La politisation du Prix Nobel

Parce qu’ils existent depuis plus d’un siècle, les Nobels – de quelques catégories qu’ils soient – ont donné lieu à de multiples critiques. Le prix serait ainsi devenu un instrument géopolitique. Ainsi, choisir Barack Obama (2009) ou le dissident chinois Liu Xiaobo (2011) fut pour les détracteurs du prix un choix politique destiné à soutenir, ou dans le second cas, à désapprouver publiquement, la conduite de tel ou tel pays.

Analysant avec impartialité la liste des lauréats depuis la première remise de prix Nobel en 1901, l’auteur explique que les Comités Nobel, dans leur choix, ont cherché à apporter leur soutien à tel ou tel dirigeant, ou encore à l’apaisement de certains conflits.

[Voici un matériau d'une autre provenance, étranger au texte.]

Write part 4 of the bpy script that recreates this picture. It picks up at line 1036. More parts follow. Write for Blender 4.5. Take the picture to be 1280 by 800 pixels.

À titre d’exemple, l’auteur évoque l’année 1994, où le palestinien Yasser Arafat conjointement aux israéliens Shimon Peres et Yitzhak Rabin furent récompensés en vu de favoriser un processus de Paix au Proche-Orient.

 

Une enquête méthodique et universitaire à la portée de tous

 

Sans remettre en cause le bien fondé du Prix Nobel, l’ouvrage d’Antoine Jacob dresse un constat critique de l’évolution du Prix et pose des questions pertinentes. Les jurés sont-ils trop politisés ? Trahissent-ils le projet d’Alfred Nobel ou ne sont-ils pas au contraire fidèle à sa personnalité complexe ?

À ces interrogations, l’auteur apporte des réponses nuancées et argumentées. Avec honnêteté, Antoine Jacob détaille la démarche suivie lors de son enquête, revenant sur ses déplacements, ses fouilles dans les archives, ses entretiens avec les actuels dirigeants de l’Institut Nobel et des Comités de sélection mais également avec les détracteurs du prix dans sa forme actuelle. Sans doute parce qu’il est journaliste, Antoine Jacob a su simplifier son étude, et ainsi rendre son propos accessible à chacun.